Mid Berwickshire councillor Mark Rowley, the council’s executive member for economic development, answered: “I share your concerns, and in fact, ahead of the question coming in, I’d already met with some of the people who will be affected by these tariffs to offer what support I could.

“It remains the case that the council shares these concerns about the tariffs on goods and the export of certain cashflows and on their impact on Borders manufacturers. 

“However, this is a matter for the UK Government as it’s a reserved matter and neither the Scottish Government nor the council has any control over it.

“I believe that industry as a whole has made its concerns known to the UK Government, and the government are working closely with the US government and the European Union and other partners to agree a negotiated settlement.
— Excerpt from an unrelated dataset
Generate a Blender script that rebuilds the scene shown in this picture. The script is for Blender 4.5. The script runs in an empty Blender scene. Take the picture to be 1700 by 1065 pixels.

“I would further add that I have spoken to our MP, John Lamont, and he has made direct representations and has been pushing this.

“I do understand his concerns, and it’s something we’re following closely.”

Representatives of the UK Fashion and Textile Association have met Westminster’s international trade secretary, Liz Truss, to discuss how best to deal with the increased tariffs. 

Following that meeting, association chief executive officer Adam Mansell said: “Waiting for the outcome of a potential free trade agreement with the US isn’t enough.

“We need the government to take direct action now to support our manufacturing industry.

“Some companies will be facing tariffs of more than 40% on some products.

“At a time when the industry is facing huge uncertainty over the impact of Brexit, this is devastating.”

Berwickshire, Roxburgh and Selkirk MP Mr Lamont shares Mr Paterson’s concerns, having previously told us: “It is completely unfair for businesses in the Borders to be caught in the middle of what is essentially a disagreement between the EU and the US about aircraft.

“Unfortunately, what has happened is that the EU was found to have broken the law in 2004 and the US has been allowed to impose these tariffs in response.

“For both whisky and textiles to be hit with a 25% tariff for one of our largest markets could be crippling, will inevitably harm economic growth and could cost jobs.

“Like a number of other colleagues, I’ve strongly urged ministers to do all they can to protect Scottish businesses and will continue to raise this issue.

“The UK Government needs to use every available avenue to broker an agreement between the US and the EU to try to bring an end to this dispute.”